The memo went on to call for dropping accreditation and engaging with Arizona State University for a teach-out programs. Such a move on teach-out programs was announced after the school decided to close in January.

“In in-depth meetings with the Foundation on the future of the MOU, we ran across areas, where despite the decades of animosity between the two groups, we have alignment of thought,” the memo said. “Both organizations are dedicated to education and to keeping alive and sharing the genius of Frank Lloyd Wright. To no one’s surprise we have followed different roads though it turns out driving towards the same goal. Having two groups battling each other and fighting for the same donors does neither group service. The Foundation firmly believes in the education aspects presented in Mr. Wright’s will. It only makes sense to avoid duplication of expenses and the energy lost to interfamily dysfunction and embark upon finding a future education path together.”

Schweiker said Monday the board had changed its mind. It has reopened admissions processes while "disclosing uncertainty" to prospective students, a spokeswoman said.
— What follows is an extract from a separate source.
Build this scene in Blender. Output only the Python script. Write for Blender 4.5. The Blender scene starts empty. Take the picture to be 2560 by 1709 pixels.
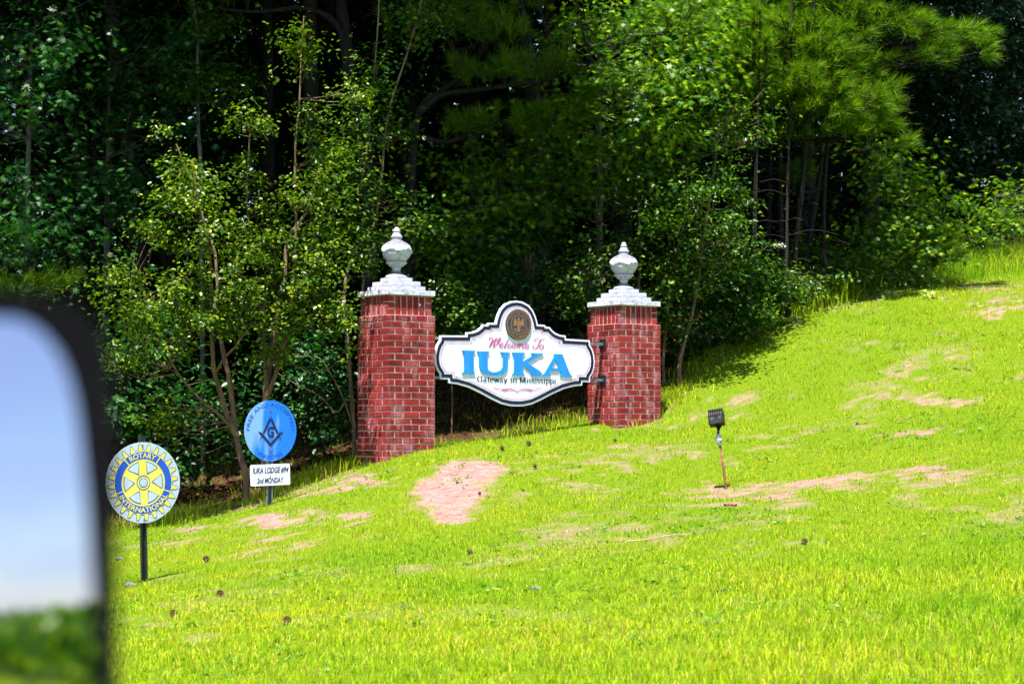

“There was such an outpouring from students, from former students, from architects,” Schweiker said. “We got together as a board and looked at our previous decision and said, ‘You know what the right thing to do, the only thing to do is to reverse that decision.’ And we’re going to make this school succeed, and if the foundation doesn’t want the school around, instead of making it look like we can’t make it, they’re just going to have to tell the world that they do not want the school anymore.”